If we read very carefully, we discover that David doesn’t actually say he’s not afraid. He just says there is really no one to fear. That’s not the same as feeling afraid anyway. But David has a very good point. No person should make us quake because God is sovereign over every man. David says God is his light. David sees what life is like because he looks at life from God’s point of view. That clarifies a lot. All those things that I fear start to fade away when I see what the world looks like through God’s eyes. When God shines the light on the dark, I see the truth. He’s there. There’s no monster under my bed.
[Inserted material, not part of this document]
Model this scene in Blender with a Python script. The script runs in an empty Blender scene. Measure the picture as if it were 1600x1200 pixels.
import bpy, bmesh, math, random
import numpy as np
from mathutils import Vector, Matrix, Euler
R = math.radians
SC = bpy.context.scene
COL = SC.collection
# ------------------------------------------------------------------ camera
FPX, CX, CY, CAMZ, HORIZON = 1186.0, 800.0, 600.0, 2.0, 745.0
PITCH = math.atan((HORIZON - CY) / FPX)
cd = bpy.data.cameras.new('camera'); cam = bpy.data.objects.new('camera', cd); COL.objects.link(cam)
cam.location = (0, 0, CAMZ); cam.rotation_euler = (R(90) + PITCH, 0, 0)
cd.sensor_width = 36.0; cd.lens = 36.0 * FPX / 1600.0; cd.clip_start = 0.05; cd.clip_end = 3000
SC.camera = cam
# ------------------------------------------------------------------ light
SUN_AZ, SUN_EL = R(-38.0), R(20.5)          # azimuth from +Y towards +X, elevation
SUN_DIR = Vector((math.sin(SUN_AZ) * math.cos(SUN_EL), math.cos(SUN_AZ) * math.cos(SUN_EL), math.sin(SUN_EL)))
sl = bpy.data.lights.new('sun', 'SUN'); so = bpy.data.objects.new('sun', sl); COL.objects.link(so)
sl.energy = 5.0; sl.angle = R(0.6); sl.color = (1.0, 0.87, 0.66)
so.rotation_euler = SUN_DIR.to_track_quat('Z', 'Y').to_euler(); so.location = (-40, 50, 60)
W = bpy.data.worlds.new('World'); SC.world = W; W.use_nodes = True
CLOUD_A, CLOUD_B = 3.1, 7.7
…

David also says that YHWH is his salvation. That’s not quite the evangelical word we use. For David, salvation is yishee, deliverance and rescue. It’s very here-and-now stuff, not pie-in-the-sky get-to-heaven thinking. I’m in danger. YHWH rescues me. That’s salvation. It’s tangible and temporal. Yes, I experience rescue from everlasting death (is that an oxymoron?) but the focus of my attention is right now because I live in the right now.
God’s point of view and His tangible rescue mean that I don’t fear anyone. The Hebrew verb yare has five different senses (see TWOT, Vol. 1, p. 399). The first is the emotion of fear. David’s claim doesn’t rule this out. The second is the intellectual anticipation of evil. God’s light and rescue eliminate this, if I stop to mediate on the truth. The third sense of fear shifts toward positive expressions. “Fear the Lord” is the equivalent of showing awe and reverence. Fourth comes fear as righteous behavior. Finally, there is a use of yare in the sense of formal religious worship. So, you see that David is occupied with the distinction between the first and second sense; both negative. But one is normal emotional reaction; the other results from a failure to recognize the goodness of God.
Yeshua employs these subtle distinctions in Matthew 10:28: “and do not fear those who kill the body, but are unable to kill the soul; but rather fear Him who is able to destroy soul and body in hell.” Yeshua’s comment is a word play on the multiple uses of yare. There is only one to really fear – and what “fear” means before that one is the crux of the matter.
Maybe I don’t have so much to fear after all. Maybe my emotional reaction (fear) just leads me to settled confidence in the Lord of hosts (fear). One fear becomes grounds for another fear. Right?